Your task is to restate the data word for word.

§ §

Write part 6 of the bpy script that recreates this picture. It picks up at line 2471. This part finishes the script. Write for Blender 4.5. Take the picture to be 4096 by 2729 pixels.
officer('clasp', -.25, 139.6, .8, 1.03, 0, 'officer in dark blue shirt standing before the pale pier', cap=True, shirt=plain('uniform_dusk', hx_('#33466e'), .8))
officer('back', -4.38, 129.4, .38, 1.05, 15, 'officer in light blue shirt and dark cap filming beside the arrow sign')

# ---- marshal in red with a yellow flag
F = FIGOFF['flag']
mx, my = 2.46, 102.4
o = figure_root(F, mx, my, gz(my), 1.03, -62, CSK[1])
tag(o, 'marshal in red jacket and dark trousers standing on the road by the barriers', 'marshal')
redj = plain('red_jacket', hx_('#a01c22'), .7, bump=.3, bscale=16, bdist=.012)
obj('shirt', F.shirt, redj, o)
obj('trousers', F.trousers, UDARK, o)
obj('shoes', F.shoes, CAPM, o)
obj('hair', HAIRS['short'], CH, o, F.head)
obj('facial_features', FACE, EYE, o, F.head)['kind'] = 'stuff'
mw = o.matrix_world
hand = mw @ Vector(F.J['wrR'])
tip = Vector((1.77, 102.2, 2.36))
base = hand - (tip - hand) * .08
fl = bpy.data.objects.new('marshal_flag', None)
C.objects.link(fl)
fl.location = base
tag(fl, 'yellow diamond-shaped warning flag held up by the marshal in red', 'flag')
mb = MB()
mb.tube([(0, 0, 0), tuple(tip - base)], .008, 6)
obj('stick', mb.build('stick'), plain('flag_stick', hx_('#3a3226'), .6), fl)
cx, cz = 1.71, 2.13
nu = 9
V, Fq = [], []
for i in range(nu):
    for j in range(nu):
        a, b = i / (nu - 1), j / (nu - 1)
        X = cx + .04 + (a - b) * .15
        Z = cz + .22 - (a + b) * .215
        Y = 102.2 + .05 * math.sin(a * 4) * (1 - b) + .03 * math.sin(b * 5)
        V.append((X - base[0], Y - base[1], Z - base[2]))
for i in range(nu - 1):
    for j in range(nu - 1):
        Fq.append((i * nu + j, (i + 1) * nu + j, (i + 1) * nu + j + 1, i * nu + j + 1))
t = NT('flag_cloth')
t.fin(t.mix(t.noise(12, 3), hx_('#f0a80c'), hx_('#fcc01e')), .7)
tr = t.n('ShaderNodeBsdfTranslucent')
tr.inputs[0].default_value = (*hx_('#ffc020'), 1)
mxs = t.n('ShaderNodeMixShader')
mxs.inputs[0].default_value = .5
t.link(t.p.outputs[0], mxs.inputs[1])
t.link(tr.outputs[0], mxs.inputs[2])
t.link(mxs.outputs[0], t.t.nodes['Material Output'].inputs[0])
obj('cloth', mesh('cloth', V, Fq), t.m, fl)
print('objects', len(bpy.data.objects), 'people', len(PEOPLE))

§ §

## FINAL RESULT
Write part 6 of the bpy script that recreates this picture. It picks up at line 2471. This part finishes the script. Write for Blender 4.5. Take the picture to be 4096 by 2729 pixels.
officer('clasp', -.25, 139.6, .8, 1.03, 0, 'officer in dark blue shirt standing before the pale pier', cap=True, shirt=plain('uniform_dusk', hx_('#33466e'), .8))
officer('back', -4.38, 129.4, .38, 1.05, 15, 'officer in light blue shirt and dark cap filming beside the arrow sign')

# ---- marshal in red with a yellow flag
F = FIGOFF['flag']
mx, my = 2.46, 102.4
o = figure_root(F, mx, my, gz(my), 1.03, -62, CSK[1])
tag(o, 'marshal in red jacket and dark trousers standing on the road by the barriers', 'marshal')
redj = plain('red_jacket', hx_('#a01c22'), .7, bump=.3, bscale=16, bdist=.012)
obj('shirt', F.shirt, redj, o)
obj('trousers', F.trousers, UDARK, o)
obj('shoes', F.shoes, CAPM, o)
obj('hair', HAIRS['short'], CH, o, F.head)
obj('facial_features', FACE, EYE, o, F.head)['kind'] = 'stuff'
mw = o.matrix_world
hand = mw @ Vector(F.J['wrR'])
tip = Vector((1.77, 102.2, 2.36))
base = hand - (tip - hand) * .08
fl = bpy.data.objects.new('marshal_flag', None)
C.objects.link(fl)
fl.location = base
tag(fl, 'yellow diamond-shaped warning flag held up by the marshal in red', 'flag')
mb = MB()
mb.tube([(0, 0, 0), tuple(tip - base)], .008, 6)
obj('stick', mb.build('stick'), plain('flag_stick', hx_('#3a3226'), .6), fl)
cx, cz = 1.71, 2.13
nu = 9
V, Fq = [], []
for i in range(nu):
    for j in range(nu):
        a, b = i / (nu - 1), j / (nu - 1)
        X = cx + .04 + (a - b) * .15
        Z = cz + .22 - (a + b) * .215
        Y = 102.2 + .05 * math.sin(a * 4) * (1 - b) + .03 * math.sin(b * 5)
        V.append((X - base[0], Y - base[1], Z - base[2]))
for i in range(nu - 1):
    for j in range(nu - 1):
        Fq.append((i * nu + j, (i + 1) * nu + j, (i + 1) * nu + j + 1, i * nu + j + 1))
t = NT('flag_cloth')
t.fin(t.mix(t.noise(12, 3), hx_('#f0a80c'), hx_('#fcc01e')), .7)
tr = t.n('ShaderNodeBsdfTranslucent')
tr.inputs[0].default_value = (*hx_('#ffc020'), 1)
mxs = t.n('ShaderNodeMixShader')
mxs.inputs[0].default_value = .5
t.link(t.p.outputs[0], mxs.inputs[1])
t.link(tr.outputs[0], mxs.inputs[2])
t.link(mxs.outputs[0], t.t.nodes['Material Output'].inputs[0])
obj('cloth', mesh('cloth', V, Fq), t.m, fl)
print('objects', len(bpy.data.objects), 'people', len(PEOPLE))